What Does the CAIE Do?

CAIE over a one-year period
The fund gives everyday investors access to a strategy previously gatekept behind institutional minimums, accredited investor paperwork, and high-net-worth advisory platforms. While autocallable notes make up the majority of the almost $200 billion structured products market in the US, they have traditionally been out of reach for the average investor.
With the CAIE, ordinary investors can take advantage of autocallable yield notes, providing structured income packaged in a tax-efficient ETF structure that investors can buy and sell like any other ticker. To smooth out income and reduce timing risk, the CAIE holds a laddered portfolio of 52+ autocallable notes that mature and reset at different times, mapped to the MerQube US Large-Cap Vol Advantage Index.
Paired with Treasury and collateral holdings, the fund is an innovative ETF that has maintained a weighted average coupon distribution rate of 14% and a total annualized return of 25.52% on a NAV basis.
The fund provides a generous protective barrier level of -40%. As long as the underlying index doesn’t crash beyond that -40% barrier, the fund will continue to generate structured, steady monthly income. This allows investors to diversify their assets with an investment that outpaces traditional bond yields, providing a comfortable cushion against market downturns and fluctuations.
The industry has already taken notice. During the first year since its inception, the CAIE has won various awards and honors, including at the 2025 SRP Americas Awards, the SPI’s Awards for Excellence 2025, and the 2026 Mutual Fund & ETF Awards from With Intelligence.
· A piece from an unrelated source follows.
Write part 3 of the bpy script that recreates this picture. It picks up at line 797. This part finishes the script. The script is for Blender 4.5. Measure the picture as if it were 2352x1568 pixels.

Building on the success of the CAIE, Calmos has since rolled out a similar fund, the CAIQ, which is built on the MerQube Nasdaq-100® Vol Advantage Index for investors who prefer Nasdaq 100 exposure. For investors seeking long-term, amplified growth, Calamos launched CAGE (Calamos Autocallable Growth ETF), which currently provides a 23.8% 10-year annualized total return. The CAIE, however, remains the proof of concept, illustrating the high retail demand for an accessible structured income framework.